Furkan Kahraman
Furkan Kahraman
e-posta: YAZARIN TÜM YAZILARI

Üç saat, az soru, bi saniye…

Gazetecilerin, İçişleri Bakanı’na soru sorabilme cüreti gösterebildiği bir yayını geride bıraktık.

İleri demokrasiye doğru depar atmamızı sağlayan bu programa şahitlik edebildiğimiz için ne kadar mutlu olduğumuzu tahmin dahi edemezsiniz.

Yayının başında İsmail Saymaz’ın Bakan Soylu’ya ‘İnşallah gözaltına alınmayız’ latifesini yaptığı an stüdyodakilerin ve ekran başındakilerin gülmek yerine ‘İnşallah’ temennisini aklından geçirmesi dahi hali pür melalimizi anlatır nitelikteydi ama olur böyle şeyler, çok takılmamak lazım.

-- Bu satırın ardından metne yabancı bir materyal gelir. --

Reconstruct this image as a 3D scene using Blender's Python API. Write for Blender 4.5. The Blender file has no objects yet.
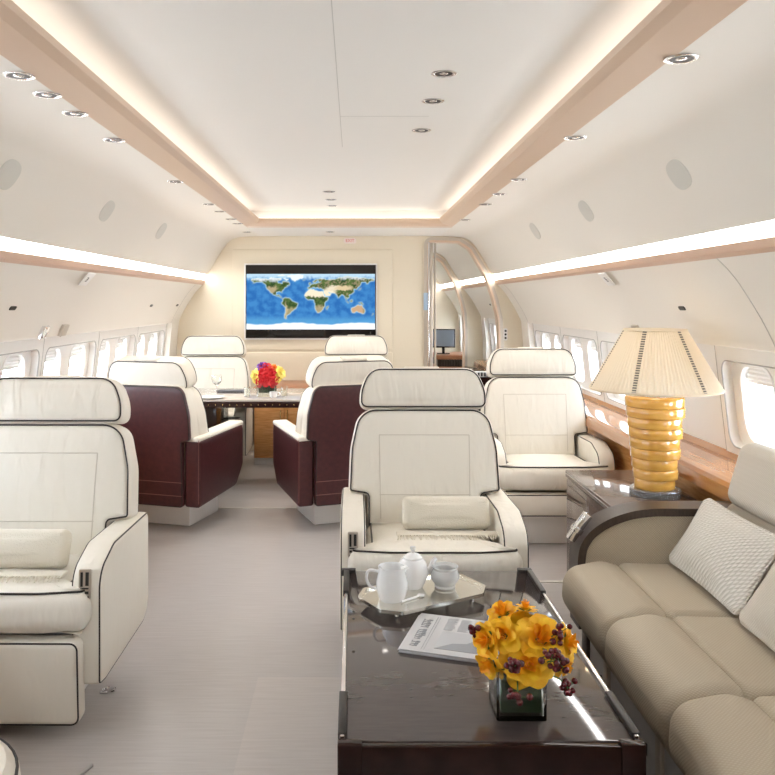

Yayını deşifre etme şerefine başka makaleler nail olduğundan; ‘Bi saniye, 1995, DYP, sigorta, cip, poliçe’ soslu üç saatte başka noktalara dikkatinizi çekmek istiyorum.

Soylu, sorulan sorulara yanıt vermek yerine flashbackler yaparak hayatından minik anekdotlar aktardı, malumunuz. Ama satır arasında istifa etmeyeceğini de üzerine basa basa tekrar etti. ‘Ben gitmiyorum, istiyorsanız siz gönderin’ mantığı ile hareket edeceği, en azından bu noktadan sonra belli oldu.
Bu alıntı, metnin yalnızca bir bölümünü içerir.